Aim: Restate, word for word, all of the material shown below.

Data block:
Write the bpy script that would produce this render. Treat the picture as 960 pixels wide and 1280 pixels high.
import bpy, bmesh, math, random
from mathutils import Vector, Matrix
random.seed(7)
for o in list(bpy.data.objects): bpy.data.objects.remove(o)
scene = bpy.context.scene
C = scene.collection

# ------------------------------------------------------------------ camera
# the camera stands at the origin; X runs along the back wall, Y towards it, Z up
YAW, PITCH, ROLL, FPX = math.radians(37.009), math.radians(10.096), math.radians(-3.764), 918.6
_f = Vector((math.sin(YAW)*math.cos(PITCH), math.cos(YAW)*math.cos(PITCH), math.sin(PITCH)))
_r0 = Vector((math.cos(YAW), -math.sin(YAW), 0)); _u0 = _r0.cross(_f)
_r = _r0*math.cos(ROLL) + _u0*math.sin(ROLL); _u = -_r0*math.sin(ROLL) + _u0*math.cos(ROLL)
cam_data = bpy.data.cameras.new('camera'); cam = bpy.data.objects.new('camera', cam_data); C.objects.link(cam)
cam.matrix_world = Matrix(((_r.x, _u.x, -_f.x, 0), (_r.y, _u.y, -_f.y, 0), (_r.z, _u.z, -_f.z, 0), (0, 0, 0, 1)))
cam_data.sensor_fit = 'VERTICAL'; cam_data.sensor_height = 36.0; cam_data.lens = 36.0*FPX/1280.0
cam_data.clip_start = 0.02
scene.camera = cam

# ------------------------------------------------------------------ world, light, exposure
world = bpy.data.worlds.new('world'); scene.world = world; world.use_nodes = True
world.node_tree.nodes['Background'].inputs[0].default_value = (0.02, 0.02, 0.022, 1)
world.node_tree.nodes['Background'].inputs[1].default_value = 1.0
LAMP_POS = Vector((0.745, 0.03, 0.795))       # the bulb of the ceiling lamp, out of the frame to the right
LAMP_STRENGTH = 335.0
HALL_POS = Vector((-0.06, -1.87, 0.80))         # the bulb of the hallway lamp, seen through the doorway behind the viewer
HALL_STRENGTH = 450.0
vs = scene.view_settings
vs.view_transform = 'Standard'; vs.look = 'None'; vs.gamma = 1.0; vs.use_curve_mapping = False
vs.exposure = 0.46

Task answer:
Write the bpy script that would produce this render. Treat the picture as 960 pixels wide and 1280 pixels high.
import bpy, bmesh, math, random
from mathutils import Vector, Matrix
random.seed(7)
for o in list(bpy.data.objects): bpy.data.objects.remove(o)
scene = bpy.context.scene
C = scene.collection

# ------------------------------------------------------------------ camera
# the camera stands at the origin; X runs along the back wall, Y towards it, Z up
YAW, PITCH, ROLL, FPX = math.radians(37.009), math.radians(10.096), math.radians(-3.764), 918.6
_f = Vector((math.sin(YAW)*math.cos(PITCH), math.cos(YAW)*math.cos(PITCH), math.sin(PITCH)))
_r0 = Vector((math.cos(YAW), -math.sin(YAW), 0)); _u0 = _r0.cross(_f)
_r = _r0*math.cos(ROLL) + _u0*math.sin(ROLL); _u = -_r0*math.sin(ROLL) + _u0*math.cos(ROLL)
cam_data = bpy.data.cameras.new('camera'); cam = bpy.data.objects.new('camera', cam_data); C.objects.link(cam)
cam.matrix_world = Matrix(((_r.x, _u.x, -_f.x, 0), (_r.y, _u.y, -_f.y, 0), (_r.z, _u.z, -_f.z, 0), (0, 0, 0, 1)))
cam_data.sensor_fit = 'VERTICAL'; cam_data.sensor_height = 36.0; cam_data.lens = 36.0*FPX/1280.0
cam_data.clip_start = 0.02
scene.camera = cam

# ------------------------------------------------------------------ world, light, exposure
world = bpy.data.worlds.new('world'); scene.world = world; world.use_nodes = True
world.node_tree.nodes['Background'].inputs[0].default_value = (0.02, 0.02, 0.022, 1)
world.node_tree.nodes['Background'].inputs[1].default_value = 1.0
LAMP_POS = Vector((0.745, 0.03, 0.795))       # the bulb of the ceiling lamp, out of the frame to the right
LAMP_STRENGTH = 335.0
HALL_POS = Vector((-0.06, -1.87, 0.80))         # the bulb of the hallway lamp, seen through the doorway behind the viewer
HALL_STRENGTH = 450.0
vs = scene.view_settings
vs.view_transform = 'Standard'; vs.look = 'None'; vs.gamma = 1.0; vs.use_curve_mapping = False
vs.exposure = 0.46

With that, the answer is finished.